■ Objective: All entries should be output exactly as they stand.

■ Records:
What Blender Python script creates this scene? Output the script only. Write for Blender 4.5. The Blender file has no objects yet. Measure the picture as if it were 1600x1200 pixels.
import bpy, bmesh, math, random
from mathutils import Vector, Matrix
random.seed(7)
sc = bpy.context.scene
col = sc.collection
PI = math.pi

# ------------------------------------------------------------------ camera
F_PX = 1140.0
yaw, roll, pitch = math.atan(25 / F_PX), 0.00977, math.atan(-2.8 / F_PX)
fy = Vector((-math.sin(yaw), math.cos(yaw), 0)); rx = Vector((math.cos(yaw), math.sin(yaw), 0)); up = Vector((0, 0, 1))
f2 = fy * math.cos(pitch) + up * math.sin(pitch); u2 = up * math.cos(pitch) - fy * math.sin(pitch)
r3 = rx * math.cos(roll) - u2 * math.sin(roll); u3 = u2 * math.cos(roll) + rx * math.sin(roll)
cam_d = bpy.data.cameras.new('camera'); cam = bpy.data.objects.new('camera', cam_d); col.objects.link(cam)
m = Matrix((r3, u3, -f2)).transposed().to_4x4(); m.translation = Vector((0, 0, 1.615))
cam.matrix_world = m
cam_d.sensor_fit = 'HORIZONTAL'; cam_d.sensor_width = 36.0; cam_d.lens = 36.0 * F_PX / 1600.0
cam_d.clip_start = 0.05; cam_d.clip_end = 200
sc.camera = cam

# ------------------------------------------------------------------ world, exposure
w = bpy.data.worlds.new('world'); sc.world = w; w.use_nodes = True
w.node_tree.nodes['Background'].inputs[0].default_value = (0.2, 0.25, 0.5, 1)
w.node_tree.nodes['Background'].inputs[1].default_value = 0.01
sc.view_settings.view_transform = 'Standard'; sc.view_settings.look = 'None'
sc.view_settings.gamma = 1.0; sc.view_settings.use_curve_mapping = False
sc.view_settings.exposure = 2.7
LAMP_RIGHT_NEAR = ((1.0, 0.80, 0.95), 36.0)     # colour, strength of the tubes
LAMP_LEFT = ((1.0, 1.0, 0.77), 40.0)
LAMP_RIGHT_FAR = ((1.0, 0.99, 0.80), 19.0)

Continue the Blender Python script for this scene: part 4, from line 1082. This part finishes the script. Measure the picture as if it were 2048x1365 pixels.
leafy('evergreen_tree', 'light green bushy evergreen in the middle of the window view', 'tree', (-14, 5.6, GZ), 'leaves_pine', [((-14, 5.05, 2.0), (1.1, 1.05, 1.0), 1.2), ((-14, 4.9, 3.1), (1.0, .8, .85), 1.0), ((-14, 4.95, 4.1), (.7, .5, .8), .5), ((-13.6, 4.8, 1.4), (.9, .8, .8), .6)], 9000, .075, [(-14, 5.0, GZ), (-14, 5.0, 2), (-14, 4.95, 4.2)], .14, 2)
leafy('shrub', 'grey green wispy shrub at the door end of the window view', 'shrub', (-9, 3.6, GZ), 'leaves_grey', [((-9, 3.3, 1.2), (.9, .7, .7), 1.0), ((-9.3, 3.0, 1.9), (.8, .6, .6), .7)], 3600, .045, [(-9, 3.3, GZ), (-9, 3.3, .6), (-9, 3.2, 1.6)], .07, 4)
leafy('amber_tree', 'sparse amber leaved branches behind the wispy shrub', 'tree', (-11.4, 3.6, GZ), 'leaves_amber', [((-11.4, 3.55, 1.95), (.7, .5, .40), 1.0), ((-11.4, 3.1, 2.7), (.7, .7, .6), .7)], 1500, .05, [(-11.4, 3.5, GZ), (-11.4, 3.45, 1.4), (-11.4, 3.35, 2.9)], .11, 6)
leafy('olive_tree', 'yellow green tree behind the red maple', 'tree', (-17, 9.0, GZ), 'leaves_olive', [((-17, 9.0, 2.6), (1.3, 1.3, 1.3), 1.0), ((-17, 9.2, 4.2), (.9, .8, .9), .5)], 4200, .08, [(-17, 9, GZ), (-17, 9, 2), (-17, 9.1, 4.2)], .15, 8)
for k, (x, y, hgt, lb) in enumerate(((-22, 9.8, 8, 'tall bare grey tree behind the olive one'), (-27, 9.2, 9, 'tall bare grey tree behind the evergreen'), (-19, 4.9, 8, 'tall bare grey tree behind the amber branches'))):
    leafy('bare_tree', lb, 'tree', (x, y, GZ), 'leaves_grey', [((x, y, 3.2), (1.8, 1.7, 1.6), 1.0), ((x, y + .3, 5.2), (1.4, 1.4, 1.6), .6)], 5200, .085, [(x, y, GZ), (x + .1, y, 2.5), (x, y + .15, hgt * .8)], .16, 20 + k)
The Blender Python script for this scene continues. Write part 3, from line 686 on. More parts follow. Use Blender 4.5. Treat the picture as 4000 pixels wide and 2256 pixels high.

■ Solution for this task:
What Blender Python script creates this scene? Output the script only. Write for Blender 4.5. The Blender file has no objects yet. Measure the picture as if it were 1600x1200 pixels.
import bpy, bmesh, math, random
from mathutils import Vector, Matrix
random.seed(7)
sc = bpy.context.scene
col = sc.collection
PI = math.pi

# ------------------------------------------------------------------ camera
F_PX = 1140.0
yaw, roll, pitch = math.atan(25 / F_PX), 0.00977, math.atan(-2.8 / F_PX)
fy = Vector((-math.sin(yaw), math.cos(yaw), 0)); rx = Vector((math.cos(yaw), math.sin(yaw), 0)); up = Vector((0, 0, 1))
f2 = fy * math.cos(pitch) + up * math.sin(pitch); u2 = up * math.cos(pitch) - fy * math.sin(pitch)
r3 = rx * math.cos(roll) - u2 * math.sin(roll); u3 = u2 * math.cos(roll) + rx * math.sin(roll)
cam_d = bpy.data.cameras.new('camera'); cam = bpy.data.objects.new('camera', cam_d); col.objects.link(cam)
m = Matrix((r3, u3, -f2)).transposed().to_4x4(); m.translation = Vector((0, 0, 1.615))
cam.matrix_world = m
cam_d.sensor_fit = 'HORIZONTAL'; cam_d.sensor_width = 36.0; cam_d.lens = 36.0 * F_PX / 1600.0
cam_d.clip_start = 0.05; cam_d.clip_end = 200
sc.camera = cam

# ------------------------------------------------------------------ world, exposure
w = bpy.data.worlds.new('world'); sc.world = w; w.use_nodes = True
w.node_tree.nodes['Background'].inputs[0].default_value = (0.2, 0.25, 0.5, 1)
w.node_tree.nodes['Background'].inputs[1].default_value = 0.01
sc.view_settings.view_transform = 'Standard'; sc.view_settings.look = 'None'
sc.view_settings.gamma = 1.0; sc.view_settings.use_curve_mapping = False
sc.view_settings.exposure = 2.7
LAMP_RIGHT_NEAR = ((1.0, 0.80, 0.95), 36.0)     # colour, strength of the tubes
LAMP_LEFT = ((1.0, 1.0, 0.77), 40.0)
LAMP_RIGHT_FAR = ((1.0, 0.99, 0.80), 19.0)

Continue the Blender Python script for this scene: part 4, from line 1082. This part finishes the script. Measure the picture as if it were 2048x1365 pixels.
leafy('evergreen_tree', 'light green bushy evergreen in the middle of the window view', 'tree', (-14, 5.6, GZ), 'leaves_pine', [((-14, 5.05, 2.0), (1.1, 1.05, 1.0), 1.2), ((-14, 4.9, 3.1), (1.0, .8, .85), 1.0), ((-14, 4.95, 4.1), (.7, .5, .8), .5), ((-13.6, 4.8, 1.4), (.9, .8, .8), .6)], 9000, .075, [(-14, 5.0, GZ), (-14, 5.0, 2), (-14, 4.95, 4.2)], .14, 2)
leafy('shrub', 'grey green wispy shrub at the door end of the window view', 'shrub', (-9, 3.6, GZ), 'leaves_grey', [((-9, 3.3, 1.2), (.9, .7, .7), 1.0), ((-9.3, 3.0, 1.9), (.8, .6, .6), .7)], 3600, .045, [(-9, 3.3, GZ), (-9, 3.3, .6), (-9, 3.2, 1.6)], .07, 4)
leafy('amber_tree', 'sparse amber leaved branches behind the wispy shrub', 'tree', (-11.4, 3.6, GZ), 'leaves_amber', [((-11.4, 3.55, 1.95), (.7, .5, .40), 1.0), ((-11.4, 3.1, 2.7), (.7, .7, .6), .7)], 1500, .05, [(-11.4, 3.5, GZ), (-11.4, 3.45, 1.4), (-11.4, 3.35, 2.9)], .11, 6)
leafy('olive_tree', 'yellow green tree behind the red maple', 'tree', (-17, 9.0, GZ), 'leaves_olive', [((-17, 9.0, 2.6), (1.3, 1.3, 1.3), 1.0), ((-17, 9.2, 4.2), (.9, .8, .9), .5)], 4200, .08, [(-17, 9, GZ), (-17, 9, 2), (-17, 9.1, 4.2)], .15, 8)
for k, (x, y, hgt, lb) in enumerate(((-22, 9.8, 8, 'tall bare grey tree behind the olive one'), (-27, 9.2, 9, 'tall bare grey tree behind the evergreen'), (-19, 4.9, 8, 'tall bare grey tree behind the amber branches'))):
    leafy('bare_tree', lb, 'tree', (x, y, GZ), 'leaves_grey', [((x, y, 3.2), (1.8, 1.7, 1.6), 1.0), ((x, y + .3, 5.2), (1.4, 1.4, 1.6), .6)], 5200, .085, [(x, y, GZ), (x + .1, y, 2.5), (x, y + .15, hgt * .8)], .16, 20 + k)
The Blender Python script for this scene continues. Write part 3, from line 686 on. More parts follow. Use Blender 4.5. Treat the picture as 4000 pixels wide and 2256 pixels high.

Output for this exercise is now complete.